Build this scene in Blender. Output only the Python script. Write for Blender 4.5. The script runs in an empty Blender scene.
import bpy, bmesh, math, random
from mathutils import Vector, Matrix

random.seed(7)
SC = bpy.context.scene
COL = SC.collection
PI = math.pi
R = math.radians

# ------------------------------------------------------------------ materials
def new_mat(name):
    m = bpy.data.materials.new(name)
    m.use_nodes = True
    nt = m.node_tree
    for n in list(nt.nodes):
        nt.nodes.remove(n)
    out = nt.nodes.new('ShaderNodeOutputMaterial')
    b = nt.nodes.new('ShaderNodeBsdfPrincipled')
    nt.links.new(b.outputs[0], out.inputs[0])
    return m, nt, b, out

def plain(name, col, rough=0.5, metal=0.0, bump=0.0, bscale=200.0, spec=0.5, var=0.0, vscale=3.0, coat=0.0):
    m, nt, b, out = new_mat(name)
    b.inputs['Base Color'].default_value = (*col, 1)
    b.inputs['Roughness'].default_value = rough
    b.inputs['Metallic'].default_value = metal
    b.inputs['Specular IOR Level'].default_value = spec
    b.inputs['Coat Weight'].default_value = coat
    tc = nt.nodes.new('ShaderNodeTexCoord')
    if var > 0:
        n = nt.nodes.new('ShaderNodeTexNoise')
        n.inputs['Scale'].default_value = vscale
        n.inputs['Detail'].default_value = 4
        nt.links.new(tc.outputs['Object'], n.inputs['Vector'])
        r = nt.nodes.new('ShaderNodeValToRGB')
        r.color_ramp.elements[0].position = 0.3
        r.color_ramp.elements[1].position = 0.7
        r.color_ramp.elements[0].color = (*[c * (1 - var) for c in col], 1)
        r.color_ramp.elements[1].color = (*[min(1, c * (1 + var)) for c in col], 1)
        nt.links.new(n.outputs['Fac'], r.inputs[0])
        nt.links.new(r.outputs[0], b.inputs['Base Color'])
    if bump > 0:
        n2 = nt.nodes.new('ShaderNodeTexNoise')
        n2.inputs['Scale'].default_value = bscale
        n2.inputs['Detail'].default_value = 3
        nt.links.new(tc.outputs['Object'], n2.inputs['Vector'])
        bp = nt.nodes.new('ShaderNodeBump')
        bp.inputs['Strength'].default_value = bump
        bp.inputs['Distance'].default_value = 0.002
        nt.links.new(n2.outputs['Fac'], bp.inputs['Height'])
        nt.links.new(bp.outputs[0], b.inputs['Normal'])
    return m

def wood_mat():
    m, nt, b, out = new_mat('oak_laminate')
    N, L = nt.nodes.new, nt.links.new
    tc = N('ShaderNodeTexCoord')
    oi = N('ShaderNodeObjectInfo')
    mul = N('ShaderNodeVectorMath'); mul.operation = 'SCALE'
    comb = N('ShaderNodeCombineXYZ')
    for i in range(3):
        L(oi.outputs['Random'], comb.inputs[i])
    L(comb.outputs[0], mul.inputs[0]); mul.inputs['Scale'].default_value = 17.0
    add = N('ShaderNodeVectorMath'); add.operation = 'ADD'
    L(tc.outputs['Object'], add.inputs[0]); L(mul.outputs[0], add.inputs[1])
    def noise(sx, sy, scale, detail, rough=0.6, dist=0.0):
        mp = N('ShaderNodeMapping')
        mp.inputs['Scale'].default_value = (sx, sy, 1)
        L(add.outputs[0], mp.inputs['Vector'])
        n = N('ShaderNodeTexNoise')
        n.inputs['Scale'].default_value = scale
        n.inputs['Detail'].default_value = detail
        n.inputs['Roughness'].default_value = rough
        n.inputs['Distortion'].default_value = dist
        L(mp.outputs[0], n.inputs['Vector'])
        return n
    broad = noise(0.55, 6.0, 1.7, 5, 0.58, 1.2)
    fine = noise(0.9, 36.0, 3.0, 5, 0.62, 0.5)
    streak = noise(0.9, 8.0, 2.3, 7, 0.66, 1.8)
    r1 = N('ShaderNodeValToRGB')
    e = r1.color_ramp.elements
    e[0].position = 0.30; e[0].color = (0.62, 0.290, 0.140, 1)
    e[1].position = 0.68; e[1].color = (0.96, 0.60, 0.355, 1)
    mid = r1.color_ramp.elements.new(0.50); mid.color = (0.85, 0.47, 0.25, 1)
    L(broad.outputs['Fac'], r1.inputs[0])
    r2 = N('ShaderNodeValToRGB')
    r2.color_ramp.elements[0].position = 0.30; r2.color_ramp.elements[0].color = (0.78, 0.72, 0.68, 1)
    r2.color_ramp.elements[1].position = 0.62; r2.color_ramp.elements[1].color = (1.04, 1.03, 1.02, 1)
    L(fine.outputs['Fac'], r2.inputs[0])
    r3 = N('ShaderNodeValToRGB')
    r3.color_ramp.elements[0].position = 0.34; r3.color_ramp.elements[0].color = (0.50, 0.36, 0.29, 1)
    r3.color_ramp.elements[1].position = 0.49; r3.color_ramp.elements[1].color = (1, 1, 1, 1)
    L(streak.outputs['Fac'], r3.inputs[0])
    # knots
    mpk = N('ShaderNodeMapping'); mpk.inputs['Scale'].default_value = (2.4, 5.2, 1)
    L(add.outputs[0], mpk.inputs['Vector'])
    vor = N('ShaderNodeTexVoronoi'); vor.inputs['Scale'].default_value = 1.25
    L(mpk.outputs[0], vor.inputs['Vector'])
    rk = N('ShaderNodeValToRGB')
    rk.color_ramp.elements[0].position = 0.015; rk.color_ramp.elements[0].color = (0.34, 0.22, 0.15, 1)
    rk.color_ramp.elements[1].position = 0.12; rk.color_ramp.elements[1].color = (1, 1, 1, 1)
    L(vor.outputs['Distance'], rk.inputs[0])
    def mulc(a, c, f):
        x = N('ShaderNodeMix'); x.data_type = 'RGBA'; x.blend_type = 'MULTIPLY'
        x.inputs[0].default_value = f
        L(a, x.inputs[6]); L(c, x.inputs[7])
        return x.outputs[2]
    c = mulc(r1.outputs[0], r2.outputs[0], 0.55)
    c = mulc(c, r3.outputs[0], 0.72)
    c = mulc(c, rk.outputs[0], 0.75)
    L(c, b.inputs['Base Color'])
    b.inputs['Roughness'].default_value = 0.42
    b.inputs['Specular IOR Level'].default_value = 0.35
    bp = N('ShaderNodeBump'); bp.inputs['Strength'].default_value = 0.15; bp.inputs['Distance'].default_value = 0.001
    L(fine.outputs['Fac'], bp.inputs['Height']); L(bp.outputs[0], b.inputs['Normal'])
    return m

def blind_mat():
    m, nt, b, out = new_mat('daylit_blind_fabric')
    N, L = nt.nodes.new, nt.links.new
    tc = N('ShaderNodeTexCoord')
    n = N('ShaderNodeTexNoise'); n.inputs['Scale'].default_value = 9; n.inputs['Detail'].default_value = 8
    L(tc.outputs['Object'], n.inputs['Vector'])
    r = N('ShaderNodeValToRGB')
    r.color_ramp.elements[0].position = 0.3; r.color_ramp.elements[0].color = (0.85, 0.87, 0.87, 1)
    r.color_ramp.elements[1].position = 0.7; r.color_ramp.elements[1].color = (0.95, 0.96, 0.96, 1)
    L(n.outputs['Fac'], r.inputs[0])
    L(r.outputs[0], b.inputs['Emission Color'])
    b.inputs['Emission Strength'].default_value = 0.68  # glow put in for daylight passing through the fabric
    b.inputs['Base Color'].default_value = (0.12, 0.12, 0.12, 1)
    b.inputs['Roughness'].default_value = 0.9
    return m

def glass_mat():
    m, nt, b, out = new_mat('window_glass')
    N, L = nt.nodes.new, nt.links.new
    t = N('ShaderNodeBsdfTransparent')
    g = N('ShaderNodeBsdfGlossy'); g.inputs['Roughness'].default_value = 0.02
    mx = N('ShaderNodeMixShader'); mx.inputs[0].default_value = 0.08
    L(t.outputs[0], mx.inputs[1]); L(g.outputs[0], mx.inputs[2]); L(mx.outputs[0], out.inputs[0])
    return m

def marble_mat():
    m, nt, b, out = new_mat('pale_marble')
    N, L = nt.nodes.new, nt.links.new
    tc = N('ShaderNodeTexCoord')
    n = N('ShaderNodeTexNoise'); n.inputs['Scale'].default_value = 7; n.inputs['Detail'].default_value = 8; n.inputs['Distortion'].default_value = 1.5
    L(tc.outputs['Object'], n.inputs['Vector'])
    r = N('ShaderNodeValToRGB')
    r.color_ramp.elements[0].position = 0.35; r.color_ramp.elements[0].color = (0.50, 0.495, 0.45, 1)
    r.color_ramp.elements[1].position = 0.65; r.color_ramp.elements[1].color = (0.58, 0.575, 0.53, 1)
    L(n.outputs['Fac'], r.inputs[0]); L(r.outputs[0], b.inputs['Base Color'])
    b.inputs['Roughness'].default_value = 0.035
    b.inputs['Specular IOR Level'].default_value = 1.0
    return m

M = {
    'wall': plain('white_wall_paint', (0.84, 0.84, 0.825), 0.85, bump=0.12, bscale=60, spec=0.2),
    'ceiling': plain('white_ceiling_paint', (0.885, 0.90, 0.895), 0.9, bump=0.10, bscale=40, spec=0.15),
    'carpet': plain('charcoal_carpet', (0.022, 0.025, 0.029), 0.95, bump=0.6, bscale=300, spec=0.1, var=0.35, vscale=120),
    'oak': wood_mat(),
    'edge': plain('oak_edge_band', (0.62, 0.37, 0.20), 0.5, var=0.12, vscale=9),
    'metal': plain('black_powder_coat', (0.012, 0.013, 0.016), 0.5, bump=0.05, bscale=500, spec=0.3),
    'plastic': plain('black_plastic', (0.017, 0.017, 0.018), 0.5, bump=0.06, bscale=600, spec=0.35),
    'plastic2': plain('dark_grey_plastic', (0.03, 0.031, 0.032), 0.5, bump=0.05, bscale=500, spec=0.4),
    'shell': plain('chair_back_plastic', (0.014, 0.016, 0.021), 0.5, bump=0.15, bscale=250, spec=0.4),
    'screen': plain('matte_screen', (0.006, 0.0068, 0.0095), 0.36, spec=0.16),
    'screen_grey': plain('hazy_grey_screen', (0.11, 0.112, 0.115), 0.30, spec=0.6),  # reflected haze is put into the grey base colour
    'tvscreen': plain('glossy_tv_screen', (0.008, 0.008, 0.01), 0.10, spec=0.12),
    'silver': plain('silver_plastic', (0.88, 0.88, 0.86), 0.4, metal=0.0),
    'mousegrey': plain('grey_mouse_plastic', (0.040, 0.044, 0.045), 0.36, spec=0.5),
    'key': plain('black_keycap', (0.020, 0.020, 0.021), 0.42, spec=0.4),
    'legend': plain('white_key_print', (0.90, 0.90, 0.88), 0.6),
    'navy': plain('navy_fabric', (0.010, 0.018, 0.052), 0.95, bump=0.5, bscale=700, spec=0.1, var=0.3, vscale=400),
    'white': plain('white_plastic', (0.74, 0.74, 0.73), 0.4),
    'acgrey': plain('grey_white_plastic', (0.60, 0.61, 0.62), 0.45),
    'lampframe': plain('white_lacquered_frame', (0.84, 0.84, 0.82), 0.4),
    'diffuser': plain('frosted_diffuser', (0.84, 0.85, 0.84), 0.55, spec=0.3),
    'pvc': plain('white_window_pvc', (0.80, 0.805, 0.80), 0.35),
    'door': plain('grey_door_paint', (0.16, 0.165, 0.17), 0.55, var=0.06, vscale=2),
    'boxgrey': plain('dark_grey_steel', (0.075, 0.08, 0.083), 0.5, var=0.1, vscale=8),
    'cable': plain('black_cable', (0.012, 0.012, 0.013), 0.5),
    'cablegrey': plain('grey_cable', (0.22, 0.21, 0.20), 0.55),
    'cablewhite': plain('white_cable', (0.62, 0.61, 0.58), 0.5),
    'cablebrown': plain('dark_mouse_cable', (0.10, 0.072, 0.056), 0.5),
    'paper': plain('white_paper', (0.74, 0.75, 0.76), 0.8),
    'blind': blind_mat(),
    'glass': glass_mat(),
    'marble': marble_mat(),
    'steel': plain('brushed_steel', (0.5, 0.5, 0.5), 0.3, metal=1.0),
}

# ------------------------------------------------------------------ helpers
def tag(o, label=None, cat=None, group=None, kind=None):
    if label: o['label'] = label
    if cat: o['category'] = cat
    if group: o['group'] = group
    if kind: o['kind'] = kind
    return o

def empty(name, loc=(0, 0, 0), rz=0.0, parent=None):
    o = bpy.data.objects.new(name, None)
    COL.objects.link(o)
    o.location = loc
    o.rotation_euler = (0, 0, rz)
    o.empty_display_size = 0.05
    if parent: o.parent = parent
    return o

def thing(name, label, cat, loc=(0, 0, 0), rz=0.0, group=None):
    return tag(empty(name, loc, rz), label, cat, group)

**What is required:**
Beginning at the top of the data, extract each line through the line containing "R = math.radians" and return those lines exactly, with nothing added.

**In response:**
Build this scene in Blender. Output only the Python script. Write for Blender 4.5. The script runs in an empty Blender scene.
import bpy, bmesh, math, random
from mathutils import Vector, Matrix

random.seed(7)
SC = bpy.context.scene
COL = SC.collection
PI = math.pi
R = math.radians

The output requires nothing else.